The Copyright Royalty and Distribution Reform Act of 2004, the only major piece of copyright legislation to emerge from the 108th Congress, is on its way to the White House for the President’s signature.
The legislation, which was passed by the Senate Oct. 6, breezed through the House during the lame-duck session Nov. 17 with a unanimous 407-0 vote.
The CARP reform bill provides a much-needed overhaul of the process by which statutory digital royalty rates are determined and distributed to copyright holders.
Under the bill, a full-time panel more knowledgable about copyright law and practice will replace the current part-time administrative judges. The part-timers were widely criticized for making inept judgments and creating exorbitant legal costs that shut out smaller players.
Groups all over the music industry spectrum applauded the passage.
“The new process will receive government appropriations,” says Ann Chaitovitz, spokesperson for the American Federation of Television & Radio Artists, “so that small parties, non-profit organizations and artists can afford to participate in the proceedings.
“The changes in the timing of new proceedings,” she adds, “should now prevent any lapse after the expiration of the old royalty rate and before the determination of a new rate so that all payments from licensees should now flow continuously.”
Irwin Z. Robinson, chairman of the National Music Publishers Assn. and the Harry Fox Agency, states, “This act creates a better environment for all concerned for the negotiation and setting of rates.”

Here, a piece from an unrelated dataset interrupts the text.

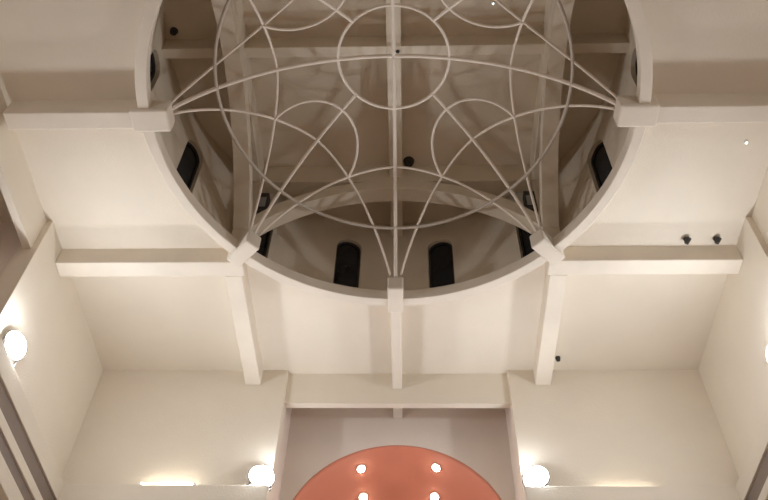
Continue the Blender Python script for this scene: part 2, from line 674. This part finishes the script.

Sens. Orrin Hatch, R-Utah, and Patrick Leahy, D-Vt., introduced the bill in the Senate. Rep. Lamar S. Smith, R-Texas, introduced the bill in the House; Reps. John Conyers Jr., D-Mich., and Howard Berman, D-Calif., were co-sponsors.
Other industry copyright and anti-piracy measures failed to be passed amid the legislative logjam of the lame-duck session. Left behind were six bills incorporated in a copyright omnibus bill that were streamlined to remove objectionable sections during the session, but never got to full vote.
The so-called Induce bill, which targets operators of peer-to-peer services but was opposed by the tech and consumer electronics industries as being overreaching, never got out of Senate committee. It will be the subject of hearings early in the first session of the 109th Congress, which convenes in January.